- _WORK INSTRUCTIONS_:
Copy all the entries word for word, but omit the pictures.

PROVIDED DATA start

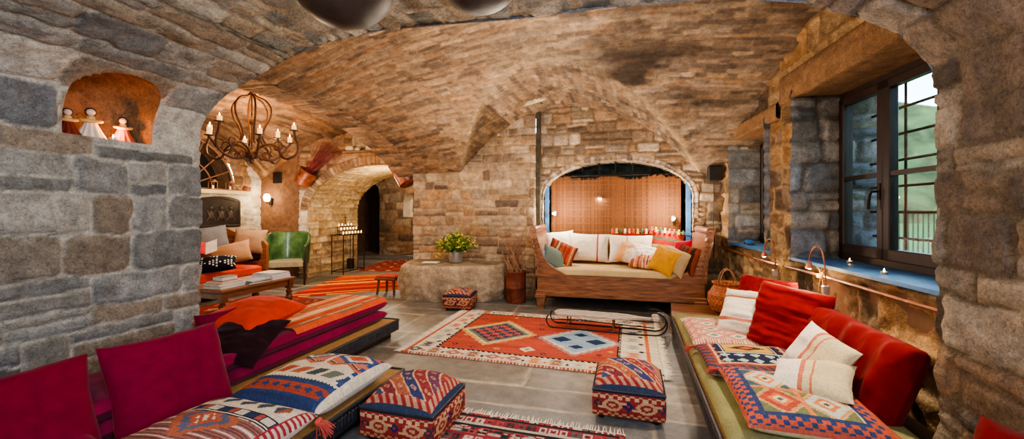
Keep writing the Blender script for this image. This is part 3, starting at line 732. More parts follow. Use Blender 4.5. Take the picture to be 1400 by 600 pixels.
# ================================================================== FURNISHINGS
def frame_mat(c, n, up, roll=0):
    n = Vector(n).normalized(); up = Vector(up); y = (up-n*up.dot(n)).normalized(); x = y.cross(n)
    m = Matrix((( x.x, y.x, n.x, c[0]), (x.y, y.y, n.y, c[1]), (x.z, y.z, n.z, c[2]), (0, 0, 0, 1)))
    return m @ Matrix.Rotation(roll, 4, 'Z')
def plain(c): 
    cc = lin(c)
    return lambda u, v: np.ones(u.shape+(3,))*cc*(.85+.3*fbm(u*7, v*7, 5)[..., None])
def pillow(name, label, cat, w, h, t, T, colfn, m='fabric', seed=1, p=2.6, q=.5, wr=.012, res=.011, pinch=.07, back=None, group=None, sag=0, wf=5, parent=None, belly=1.0, wdir=1.0):
    a = lin_grid(-1, 1, res*2/w); b = lin_grid(-1, 1, res*2/h)
    # cluster samples near the border
    S, Q = mesh_uv(np.sign(a)*(1-(1-np.abs(a))**1.0), b)
    prof = np.clip((1-np.abs(S)**p)*(1-np.abs(Q)**p), 0, 1)**q
    pin = 1-pinch*(1-Q**2)*0
    X = S*w/2*(1-pinch*(1-np.abs(Q)**2)*(np.abs(S)**2)); Y = Q*h/2*(1-pinch*(1-np.abs(S)**2)*(np.abs(Q)**2))
    nz = (fbm(X*wf*wdir+3, Y*wf/wdir+7, seed, 4)-.5)
    fold = np.abs(fbm(X*wf*1.5*wdir, Y*wf*1.5/wdir, seed+3, 2)-.5)
    wz = wr*(2*nz+1.5*(.25-fold))*np.clip(prof*1.6, 0, 1)
    Ztop = t/2*prof+wz; Zbot = -t/2*prof*belly
    sg = -sag*(1-S**2)*(1-Q**2)
    ex = .006*(fbm(S*4+seed, Q*4, seed+9)-.5)
    P1 = np.stack([X+ex, Y+ex, Ztop+sg], -1); P2 = np.stack([X+ex, Y+ex, Zbot+sg], -1)
    uc = ((S[:-1, :-1]+S[1:, 1:])/2+1)*w/2; vc = ((Q[:-1, :-1]+Q[1:, 1:])/2+1)*h/2
    C1 = colfn(uc, vc)
    if back is None: C2 = colfn(uc, vc)*.9
    else: C2 = np.ones(C1.shape)*lin(back)
    o = grids(name, [(P1, C1), (P2[::-1], C2[::-1])], M[m], parent=parent)
    o.matrix_world = T if parent is None else o.matrix_world
    if cat: tag(o, label, cat, group)
    return o
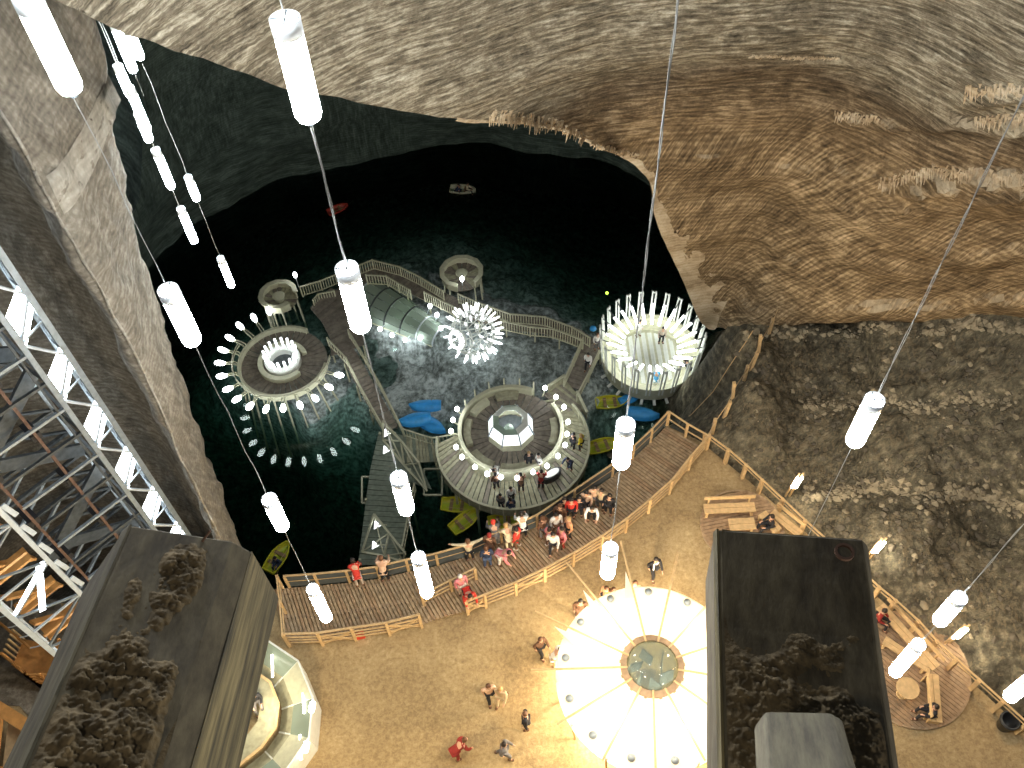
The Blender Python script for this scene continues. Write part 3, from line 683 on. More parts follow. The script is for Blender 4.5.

PROVIDED DATA end

- _RESPONSE_:
Keep writing the Blender script for this image. This is part 3, starting at line 732. More parts follow. Use Blender 4.5. Take the picture to be 1400 by 600 pixels.
# ================================================================== FURNISHINGS
def frame_mat(c, n, up, roll=0):
    n = Vector(n).normalized(); up = Vector(up); y = (up-n*up.dot(n)).normalized(); x = y.cross(n)
    m = Matrix((( x.x, y.x, n.x, c[0]), (x.y, y.y, n.y, c[1]), (x.z, y.z, n.z, c[2]), (0, 0, 0, 1)))
    return m @ Matrix.Rotation(roll, 4, 'Z')
def plain(c): 
    cc = lin(c)
    return lambda u, v: np.ones(u.shape+(3,))*cc*(.85+.3*fbm(u*7, v*7, 5)[..., None])
def pillow(name, label, cat, w, h, t, T, colfn, m='fabric', seed=1, p=2.6, q=.5, wr=.012, res=.011, pinch=.07, back=None, group=None, sag=0, wf=5, parent=None, belly=1.0, wdir=1.0):
    a = lin_grid(-1, 1, res*2/w); b = lin_grid(-1, 1, res*2/h)
    # cluster samples near the border
    S, Q = mesh_uv(np.sign(a)*(1-(1-np.abs(a))**1.0), b)
    prof = np.clip((1-np.abs(S)**p)*(1-np.abs(Q)**p), 0, 1)**q
    pin = 1-pinch*(1-Q**2)*0
    X = S*w/2*(1-pinch*(1-np.abs(Q)**2)*(np.abs(S)**2)); Y = Q*h/2*(1-pinch*(1-np.abs(S)**2)*(np.abs(Q)**2))
    nz = (fbm(X*wf*wdir+3, Y*wf/wdir+7, seed, 4)-.5)
    fold = np.abs(fbm(X*wf*1.5*wdir, Y*wf*1.5/wdir, seed+3, 2)-.5)
    wz = wr*(2*nz+1.5*(.25-fold))*np.clip(prof*1.6, 0, 1)
    Ztop = t/2*prof+wz; Zbot = -t/2*prof*belly
    sg = -sag*(1-S**2)*(1-Q**2)
    ex = .006*(fbm(S*4+seed, Q*4, seed+9)-.5)
    P1 = np.stack([X+ex, Y+ex, Ztop+sg], -1); P2 = np.stack([X+ex, Y+ex, Zbot+sg], -1)
    uc = ((S[:-1, :-1]+S[1:, 1:])/2+1)*w/2; vc = ((Q[:-1, :-1]+Q[1:, 1:])/2+1)*h/2
    C1 = colfn(uc, vc)
    if back is None: C2 = colfn(uc, vc)*.9
    else: C2 = np.ones(C1.shape)*lin(back)
    o = grids(name, [(P1, C1), (P2[::-1], C2[::-1])], M[m], parent=parent)
    o.matrix_world = T if parent is None else o.matrix_world
    if cat: tag(o, label, cat, group)
    return o
The Blender Python script for this scene continues. Write part 3, from line 683 on. More parts follow. The script is for Blender 4.5.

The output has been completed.